İktidarsızlık, yani çıplak dille söyleyecek olursak erkeklik organının sertleşmemesi, ereksiyonun gerçekleşmemesi, erkek için en büyük başarısızlık ve eksiklik sayılır. Erkeğin kabul etmekte en fazla zorlandığı, çevreden sakladığı, kendisini alçalmış hissettiği, biri açık ederse cinayete varacak tepkiler verdiği durum veya sözdür “iktidarsızlık”. Oysa kadının iktidarsızlığından söz edildiğini kimse duymamıştır. Toplumsal-töresel-dinsel değerler yumağının içinde debelenen erkek, daha çocukluktan erkekliği cinsel iktidarla özdeşleştirir ve iktidar duygusu cinselliğin sınırlarını aşarak her anlamda iktidar istemine ve iktidar tapıncına varır. Bu iktidar arayışının ve uygulamasının ilk nesnesinin kadın olması doğaldır. Kadın üzerinden kurgulanmış töre, namus, ahlak, hukuk, vb., erkeklerin hem kendilerini hem de kadınları kuşatan yaşam kurallarına dönüştürülmüş erkek egemenliğinin temel taşlarıdır.
İktidar konumunda bulunmak, sadece siyasi iktidarla, ekonomik iktidarla da sınırlı değildir. Komutanlık, rütbe, askerlik, kürsüden konuşmak, öğretmenlik, yöneticilik, köşe yazısı yazmak, (bu yazının kendisi bile), televizyonda program yönetmek, yani birilerinin karşısındaki her üst konum, kendi çapında bir iktidar odağı yaratır ve mutlaka cinsel olması gerekmeyen genel anlamda tecavüz olanakları doğurur. Tek cümleyle özetlersek, kadın bile uygulasa iktidar özünde kökeninde erildir ve tecavüze (her türlüsüne) doğası gereği cevaz verir. Din, namus, ahlâk kuralları eril iktidarın kurallarıdır. Bu yüzden de bizimki kadar yarılmış; cephelere ayrılmış, kültürel-ideolojik- dinsel- etnik-siyasal bölünmelere uğramış bir toplumda bile her kesimin ahlakçı erkeklerinin buluşmaları, birleşmeleri yadırgatıcı değildir. Kimileri yükses sesle söylemeye cesaret edemese de, kimileri siyaseten doğruluk adına düşündüğünden farklı konuşsa da, kadın ve cinsellik üzerinden kurdukları söylem şaşırtıcı şekilde birbirine benzer. İlahiyatçı profesörün sözleriyle Mardin mahkemesinin kararı, ortaçağda cadı saydıkları kadınları yakanlarla Pınar Selek’i yok etmeye yeminli yüksek mahkeme yargıçlarının kararı, Başbakan’ın kadınlar eşit değildir veya kadının esas vazifesi analıktır, üç çocuk yapın söylemleri, çok eşliliğinin erkeğin doğasında olduğunu ve dinin cevaz verdiğini iddia eden Müslüman psikiatrın, çok eşli entel sosyoloğun bakışı, eninde sonunda aynı kapıya varır. Ve o kapı namus cinayetine de, töre cinayetine de açılır. Aradaki fark nitel değil niceldir.

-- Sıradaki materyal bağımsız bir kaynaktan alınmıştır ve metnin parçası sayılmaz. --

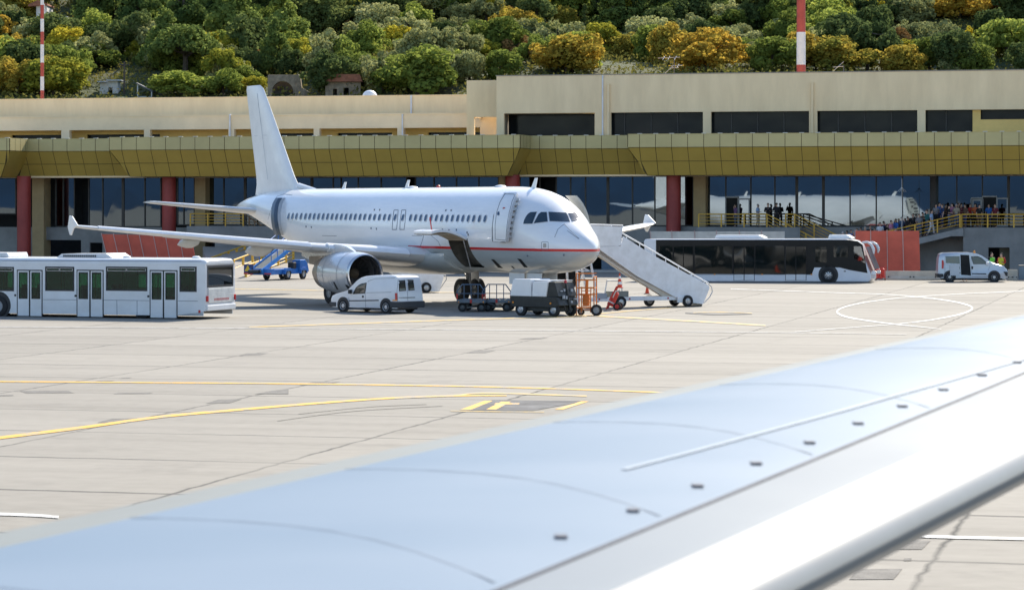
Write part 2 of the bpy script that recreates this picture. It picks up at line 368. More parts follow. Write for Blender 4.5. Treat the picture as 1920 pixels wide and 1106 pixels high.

Benden pek hoşlanmadıklarını bildiğim, ne yazarsam yazayım zılgıtı eksik etmeyen bazı erkek tıklayıcılarım şimdi biraz daha öfkelenecekler, biliyorum. Kimileri de, “Ne yani? Ahlak normlarına, namus kavramına, dine, imana mı saldırıyorsun diye hop oturup hop kalkacaklar. Hele bir durun! Vurun ama dinleyin, kızın ama kimselere belli etmeden kendinizi yoklayın. Bir parçacık gerçeklik yok mu söylemeye çalıştıklarımda? Ne mi yapalım peki? Binlerce yıllık eril iktidar öyle kolay kolay değişmez. Önce kendimizden başlamaya, iktidarla kendi bilincimizde ve vicdanımızda yüzleşmeye, en azından dilimizi değiştirmeye ne dersiniz?